Furthermore, it is not for this Court to engage in speculation on the possible
outcome of a case had the Board not made an erroneous finding. As Heald J.
noted in Sharma v. Minister of Employment and Immigration:
It is
impossible to say whether the Board's view of the applicant's credibility would
have differed had it not taken those erroneous findings into account. Nor can
we say what the Board's decision on the merits would have been in the
particular circumstances of this case had it not erred in its findings of fact.
[...]
It seems
to me that acceptance of counsel's alternative contention would involve this
court in validating a decision that, clearly, was not made in the manner
required by the Act. That would require us to speculate as to the decision the
Board might have made had it properly "considered" the application as
it was required to do. I do not think we ought to so speculate. Only the
Board can decide the merits of the application and then only after it has
considered it in a proper fashion which it has not yet done.

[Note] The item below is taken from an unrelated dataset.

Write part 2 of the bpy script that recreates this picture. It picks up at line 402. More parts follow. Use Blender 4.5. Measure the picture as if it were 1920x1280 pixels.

Third, the Board also failed to
explore uncontradicted evidence pertaining to the Applicants' exit via the
Teheran airport. In particular, the male Applicant had testified that his
brother had a friend at the airport who checked whether the Applicant's name
was on the blacklist. The Applicant also stated that he had misled authorities
by informing his employer that he was vacationing in Northern Iran with his
family. Once again, the Board without making any adverse findings of
credibility, clearly overlooked relevant evidence which it should have fully
considered before making any final determination.
For the above reasons, I therefore
grant the application for judicial review. The Board's decision is set aside
and the matter referred back to a differently constituted panel for
redetermination. As for the female Applicant's claim, its well-foundedness is
to be determined separately by a different panel.
Neither counsel recommended certification of a
question in this matter. Therefore, no question will be certified.